## Given data
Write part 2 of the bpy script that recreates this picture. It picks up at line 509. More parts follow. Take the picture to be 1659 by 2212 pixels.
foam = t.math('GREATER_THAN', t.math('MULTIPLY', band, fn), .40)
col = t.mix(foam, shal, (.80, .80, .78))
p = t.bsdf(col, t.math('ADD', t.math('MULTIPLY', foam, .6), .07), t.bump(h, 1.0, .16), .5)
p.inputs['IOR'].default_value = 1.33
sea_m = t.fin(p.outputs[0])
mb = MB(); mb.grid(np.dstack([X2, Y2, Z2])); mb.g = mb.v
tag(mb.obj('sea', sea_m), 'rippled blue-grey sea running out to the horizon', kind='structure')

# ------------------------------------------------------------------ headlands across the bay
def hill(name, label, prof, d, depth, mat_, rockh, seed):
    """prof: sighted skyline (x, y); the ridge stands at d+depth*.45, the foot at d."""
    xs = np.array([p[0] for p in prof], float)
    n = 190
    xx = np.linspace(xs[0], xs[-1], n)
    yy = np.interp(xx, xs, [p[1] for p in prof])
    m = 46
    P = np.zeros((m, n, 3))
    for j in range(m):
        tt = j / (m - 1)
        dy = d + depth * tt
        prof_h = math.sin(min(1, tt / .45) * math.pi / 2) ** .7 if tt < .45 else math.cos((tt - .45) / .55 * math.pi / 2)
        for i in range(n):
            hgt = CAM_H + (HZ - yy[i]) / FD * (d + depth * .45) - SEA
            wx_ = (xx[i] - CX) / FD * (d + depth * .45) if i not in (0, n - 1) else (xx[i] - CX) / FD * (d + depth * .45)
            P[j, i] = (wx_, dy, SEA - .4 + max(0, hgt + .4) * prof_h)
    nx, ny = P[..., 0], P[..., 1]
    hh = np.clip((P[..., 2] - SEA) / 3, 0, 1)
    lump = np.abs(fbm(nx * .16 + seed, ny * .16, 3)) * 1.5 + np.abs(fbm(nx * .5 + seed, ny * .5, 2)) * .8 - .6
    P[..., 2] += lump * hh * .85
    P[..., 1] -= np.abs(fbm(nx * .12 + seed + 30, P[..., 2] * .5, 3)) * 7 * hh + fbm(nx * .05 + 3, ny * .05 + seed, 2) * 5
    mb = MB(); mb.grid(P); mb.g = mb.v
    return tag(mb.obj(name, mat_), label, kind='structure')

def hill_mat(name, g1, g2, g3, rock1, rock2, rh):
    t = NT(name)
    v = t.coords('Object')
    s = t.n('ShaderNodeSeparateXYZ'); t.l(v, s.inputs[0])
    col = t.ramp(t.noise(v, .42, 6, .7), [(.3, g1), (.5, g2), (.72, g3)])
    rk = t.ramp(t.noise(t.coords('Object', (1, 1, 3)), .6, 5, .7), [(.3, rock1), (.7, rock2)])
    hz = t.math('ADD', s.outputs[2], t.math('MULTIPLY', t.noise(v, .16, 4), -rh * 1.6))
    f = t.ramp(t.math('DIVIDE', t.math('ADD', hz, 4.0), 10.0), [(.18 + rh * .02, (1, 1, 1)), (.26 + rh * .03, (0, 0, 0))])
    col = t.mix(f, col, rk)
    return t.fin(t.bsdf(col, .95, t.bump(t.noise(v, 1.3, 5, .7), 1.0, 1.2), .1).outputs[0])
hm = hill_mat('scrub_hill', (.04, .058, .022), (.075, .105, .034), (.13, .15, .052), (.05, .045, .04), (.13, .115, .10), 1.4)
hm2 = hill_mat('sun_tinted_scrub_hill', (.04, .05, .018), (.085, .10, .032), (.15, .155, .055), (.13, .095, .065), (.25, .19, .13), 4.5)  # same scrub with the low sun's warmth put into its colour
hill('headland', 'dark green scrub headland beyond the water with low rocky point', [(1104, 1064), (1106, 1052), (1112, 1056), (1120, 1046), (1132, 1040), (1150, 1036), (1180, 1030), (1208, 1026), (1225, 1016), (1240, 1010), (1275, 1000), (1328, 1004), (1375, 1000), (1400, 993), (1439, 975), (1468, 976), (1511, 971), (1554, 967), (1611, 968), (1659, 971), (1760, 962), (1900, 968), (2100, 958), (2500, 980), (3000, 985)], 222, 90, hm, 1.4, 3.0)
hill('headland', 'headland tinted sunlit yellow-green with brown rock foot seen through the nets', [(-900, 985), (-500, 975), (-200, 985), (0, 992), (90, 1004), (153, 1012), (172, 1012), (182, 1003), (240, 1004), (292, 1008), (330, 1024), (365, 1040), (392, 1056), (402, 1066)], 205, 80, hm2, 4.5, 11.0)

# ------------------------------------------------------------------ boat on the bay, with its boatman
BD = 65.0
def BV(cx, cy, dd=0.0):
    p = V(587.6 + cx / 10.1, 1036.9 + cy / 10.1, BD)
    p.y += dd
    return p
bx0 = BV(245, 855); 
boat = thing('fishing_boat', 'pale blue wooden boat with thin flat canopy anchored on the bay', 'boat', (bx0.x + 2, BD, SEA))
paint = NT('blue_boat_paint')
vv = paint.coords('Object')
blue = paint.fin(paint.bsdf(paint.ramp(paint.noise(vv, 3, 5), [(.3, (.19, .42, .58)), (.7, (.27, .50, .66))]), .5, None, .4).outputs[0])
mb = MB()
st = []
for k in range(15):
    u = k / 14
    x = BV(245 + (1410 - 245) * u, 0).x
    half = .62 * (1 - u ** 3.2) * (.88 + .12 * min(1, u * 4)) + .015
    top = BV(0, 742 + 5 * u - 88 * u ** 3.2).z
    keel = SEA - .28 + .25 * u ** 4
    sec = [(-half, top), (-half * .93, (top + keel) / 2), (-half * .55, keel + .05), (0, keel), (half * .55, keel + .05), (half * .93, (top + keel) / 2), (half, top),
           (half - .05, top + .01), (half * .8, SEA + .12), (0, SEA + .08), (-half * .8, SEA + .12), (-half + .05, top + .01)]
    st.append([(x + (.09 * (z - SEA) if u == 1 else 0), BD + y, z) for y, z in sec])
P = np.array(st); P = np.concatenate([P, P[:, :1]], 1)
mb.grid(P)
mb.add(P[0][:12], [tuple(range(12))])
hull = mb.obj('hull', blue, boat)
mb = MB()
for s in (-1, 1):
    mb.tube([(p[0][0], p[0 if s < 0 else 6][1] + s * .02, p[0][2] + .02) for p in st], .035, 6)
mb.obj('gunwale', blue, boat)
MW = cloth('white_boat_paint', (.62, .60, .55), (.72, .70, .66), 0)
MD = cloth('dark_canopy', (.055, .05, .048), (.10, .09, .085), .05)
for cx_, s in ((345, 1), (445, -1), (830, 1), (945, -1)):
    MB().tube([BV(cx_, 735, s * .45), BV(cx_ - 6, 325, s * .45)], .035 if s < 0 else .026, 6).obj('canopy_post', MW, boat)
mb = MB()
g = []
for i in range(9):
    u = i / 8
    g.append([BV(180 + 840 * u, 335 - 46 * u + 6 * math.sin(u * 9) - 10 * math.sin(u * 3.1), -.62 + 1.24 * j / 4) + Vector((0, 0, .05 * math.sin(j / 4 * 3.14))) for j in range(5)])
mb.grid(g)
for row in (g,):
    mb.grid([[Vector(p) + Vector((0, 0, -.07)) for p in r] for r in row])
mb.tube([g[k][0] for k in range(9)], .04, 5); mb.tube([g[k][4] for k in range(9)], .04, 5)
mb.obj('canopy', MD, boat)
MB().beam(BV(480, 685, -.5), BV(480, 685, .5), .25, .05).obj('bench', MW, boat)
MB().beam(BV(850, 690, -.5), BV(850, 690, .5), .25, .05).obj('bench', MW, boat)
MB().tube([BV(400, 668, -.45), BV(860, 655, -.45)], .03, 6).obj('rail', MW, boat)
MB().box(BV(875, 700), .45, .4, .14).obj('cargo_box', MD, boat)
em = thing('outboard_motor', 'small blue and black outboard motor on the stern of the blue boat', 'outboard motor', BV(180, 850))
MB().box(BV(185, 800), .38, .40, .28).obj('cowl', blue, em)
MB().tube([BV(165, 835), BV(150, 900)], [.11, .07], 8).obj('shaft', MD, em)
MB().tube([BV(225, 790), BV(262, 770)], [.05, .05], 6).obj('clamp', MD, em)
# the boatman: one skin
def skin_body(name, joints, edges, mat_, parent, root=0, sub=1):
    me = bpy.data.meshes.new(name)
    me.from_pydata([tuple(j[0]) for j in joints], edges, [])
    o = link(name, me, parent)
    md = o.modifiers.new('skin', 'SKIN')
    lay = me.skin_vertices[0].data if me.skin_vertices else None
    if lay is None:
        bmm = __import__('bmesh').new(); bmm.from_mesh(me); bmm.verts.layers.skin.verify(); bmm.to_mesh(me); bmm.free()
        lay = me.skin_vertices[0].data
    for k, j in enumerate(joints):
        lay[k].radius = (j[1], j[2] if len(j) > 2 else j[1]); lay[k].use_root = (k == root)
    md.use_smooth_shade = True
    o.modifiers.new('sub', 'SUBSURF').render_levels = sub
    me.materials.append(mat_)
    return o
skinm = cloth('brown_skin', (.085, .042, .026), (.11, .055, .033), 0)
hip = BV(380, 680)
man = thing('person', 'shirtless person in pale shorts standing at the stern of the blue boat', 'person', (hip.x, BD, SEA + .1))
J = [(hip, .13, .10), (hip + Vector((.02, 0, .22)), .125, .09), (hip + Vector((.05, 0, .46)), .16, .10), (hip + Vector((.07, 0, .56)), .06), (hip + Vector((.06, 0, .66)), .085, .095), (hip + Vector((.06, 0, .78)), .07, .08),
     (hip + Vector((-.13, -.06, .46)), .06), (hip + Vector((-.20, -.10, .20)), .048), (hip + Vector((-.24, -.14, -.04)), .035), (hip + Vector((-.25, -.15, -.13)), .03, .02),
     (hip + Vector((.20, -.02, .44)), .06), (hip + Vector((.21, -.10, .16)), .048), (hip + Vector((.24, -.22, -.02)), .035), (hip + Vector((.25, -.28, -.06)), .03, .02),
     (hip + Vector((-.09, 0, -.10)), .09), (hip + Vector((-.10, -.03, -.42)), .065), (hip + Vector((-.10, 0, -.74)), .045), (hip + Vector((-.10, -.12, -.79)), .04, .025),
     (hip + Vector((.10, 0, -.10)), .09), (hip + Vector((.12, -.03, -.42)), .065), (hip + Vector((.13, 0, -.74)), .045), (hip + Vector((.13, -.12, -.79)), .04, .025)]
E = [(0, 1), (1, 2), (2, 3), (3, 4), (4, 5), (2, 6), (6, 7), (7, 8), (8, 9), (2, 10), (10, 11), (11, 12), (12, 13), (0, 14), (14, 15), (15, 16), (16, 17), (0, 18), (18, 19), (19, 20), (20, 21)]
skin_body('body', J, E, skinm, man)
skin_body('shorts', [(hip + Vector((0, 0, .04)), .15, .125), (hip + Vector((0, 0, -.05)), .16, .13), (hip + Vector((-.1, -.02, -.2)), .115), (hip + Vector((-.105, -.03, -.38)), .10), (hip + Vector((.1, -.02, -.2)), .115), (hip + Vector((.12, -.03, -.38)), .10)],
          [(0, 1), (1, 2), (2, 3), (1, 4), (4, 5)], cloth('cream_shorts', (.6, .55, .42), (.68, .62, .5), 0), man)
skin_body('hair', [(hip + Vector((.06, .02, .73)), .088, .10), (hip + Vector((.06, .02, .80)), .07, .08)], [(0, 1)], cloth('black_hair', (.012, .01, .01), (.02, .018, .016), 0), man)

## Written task
Copy out the listing above, line by line and exactly, from its first line to the line holding "tag(mb.obj('sea', sea_m), 'rippled", inclusive.

## Result of the exercise
Write part 2 of the bpy script that recreates this picture. It picks up at line 509. More parts follow. Take the picture to be 1659 by 2212 pixels.
foam = t.math('GREATER_THAN', t.math('MULTIPLY', band, fn), .40)
col = t.mix(foam, shal, (.80, .80, .78))
p = t.bsdf(col, t.math('ADD', t.math('MULTIPLY', foam, .6), .07), t.bump(h, 1.0, .16), .5)
p.inputs['IOR'].default_value = 1.33
sea_m = t.fin(p.outputs[0])
mb = MB(); mb.grid(np.dstack([X2, Y2, Z2])); mb.g = mb.v
tag(mb.obj('sea', sea_m), 'rippled blue-grey sea running out to the horizon', kind='structure')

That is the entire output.